Davide: Last time I visited your place to show you the folder with my erotic drawings, we were sitting in the living room, and I had to think of your personal version of Cicognino (the famous Franco Albini’s stork shaped table), to which you have attached newspaper clippings—a figure of a bare-chested boy, probably a full page of a perfume advertising, with a figure at the center of the page but also, a central one in the dialogue you have with each of your interlocutors in the room. A third one, one observer and one observed, you look at, sometimes, when you get bored of the conversation—as you confessed to me. Do you often get in dialogue with images?
Corrado: Yes both art and newspaper images, not porn. I like to feel the warmth of the emotions of desire. Like with beautiful paintings, me and my emotions are renewed at every glance. With Cicognino, as I stand up from the sofa I look for him with my gaze, and sometimes I move it, take it from the image itself, I touch it.
Davide: The work of both of us is linked to the body, and the drawings I showed you were the starting point of the exhibition we did together in Naples, in collaboration with Alessandro Bava. My drawings are choreographies in which the body touches itself and becomes a nomad in itself, the mouth ends up on a butt, and one hand transforms into five penises. As soon as you saw them, you also wanted to tell the way you felt your feet in two shoes, the architect’s on the left and the artist’s on the right. You started to recount memories on the most hybrid projects of your career sketching them on paper. I noticed that here and there penises appear in your drawings too, do they belong to the architect or to the artist?

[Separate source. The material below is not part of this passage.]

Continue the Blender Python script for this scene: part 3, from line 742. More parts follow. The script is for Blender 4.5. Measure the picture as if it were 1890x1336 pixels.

Corrado: The penises appearing in my works are both of the artist and of the architect. It is like a blessed automatism of the hand. But I also love the parts of the body that not everyone can see: the space between the testicles and the anus, or under and behind the ears; it feels like visiting the intimacy of the other.
Davide: About intimacy and getting naked, together with Alessandro we thought of including in the press release of the exhibition this particular poem from your book New Kamasutra. Here translated in English:
do you prefer to take off their underwear
or you prefer them to take off yours?
do you prefer them to take off their underwear
or you prefer to take off yours yourself?
do you prefer to take off their underwear
or you prefer to take off yours yourself?
do you prefer them to take off their underwear
or you prefer them to take off yours?
do you prefer them to take off their underwear
or do you prefer to take off theirs?
do you prefer to take off your underwear
or you prefer them to take off yours?
do you prefer them to stay first without underwear
or you prefer to stay first without underwear?*
* (tribute to Sol Lewitt or putting the dialectic back on its own legs)
Corrado Levi, New York, 1979
Why is it dedicated to Sol Lewitt?
Corrado: Due to the combinations! Permutations—like he does, by changing the direction of the line in his drawings.
Davide: Soon you will show again the work Belts I heard, which we renamed together “Desiring friends” on the occasion of my first solo Davide STUCCHI, at galerie Deborah Schamoni in Munich in 2017. How was that artwork born? In what situation and from what need, and if it was driven by a desire, which one?
Corrado: The belts we baptized “Desiring friends”, that I am also showing now at Artissima, with the title “Desiring All” within the context of Abstract Sex, a show curated by Lucrezia Calabrò Visconi and Guido Costa. The work is born as an architectural invention of desires. I envisioned a steel cable pulled diagonally from wall to wall in the middle of a space, two meters above the ground where I hung belts of boys I knew: the wall becomes penetrable. By crossing it, you rub the belts, which are keepsakes of the presence of each of their waist.
Corrado: Why have you invited me to participate with my belts in your Munich exhibition?
Davide: I felt the need to trace a threshold, and thinking of that sculpture as a penetrable device made me want to write to you. I was sure was the right threshold to enter the space I had created.
Corrado: In the same show in Monaco besides your noses-penises… an artwork that does not leave me is the one with those very long jeans lying on the steps. I don’t have answers, but I want to ask you now, how did it come to your mind?
Davide: There, I listened to my legs, I felt their desire for once to be trampled rather than moving over something. Do you remember, when you came back from a trip in New York and gave me a Supreme sweatshirt as a gift—a brand you often wear. Then you also told me, laughing, that queuing is never a waste of time there, as it allows you to understand who else will maybe wear the same shirt. What usually catches your eye on the street?
Corrado: On the street I look at things and, especially in summer, when there is no traffic, I see them and test my judgment as an architect. Since I while, I focus on people and notice the faces of old people, I try to feel their past and present life. When I meet a young man, I observe the lower parts of their abdomen, even in this case, I work on my desire. I am also attracted by proportions, I look at the whole body: they are always a dangerous encounter, indeed!
Davide: Few Cupido’s arrows around these days… Is it true that there are no depictions of St. Sebastian lying down? Last winter you invited me to see one of your shows where you designed one yourself. Perhaps the first one ever. How did you imagine it?
Corrado: The horizontal San Sebastiano is a typological invention (those I know are all erected …) and it is a declination of my book New Kamasutra, Sadomasochistic Teaching. Still, I was imagining while doing it, the pleasure of the archers in piercing their arms mate, and the celestial ecstasy of the one who get struck! What a saint! I used real long arrows of the bow and … I enjoyed it myself as well!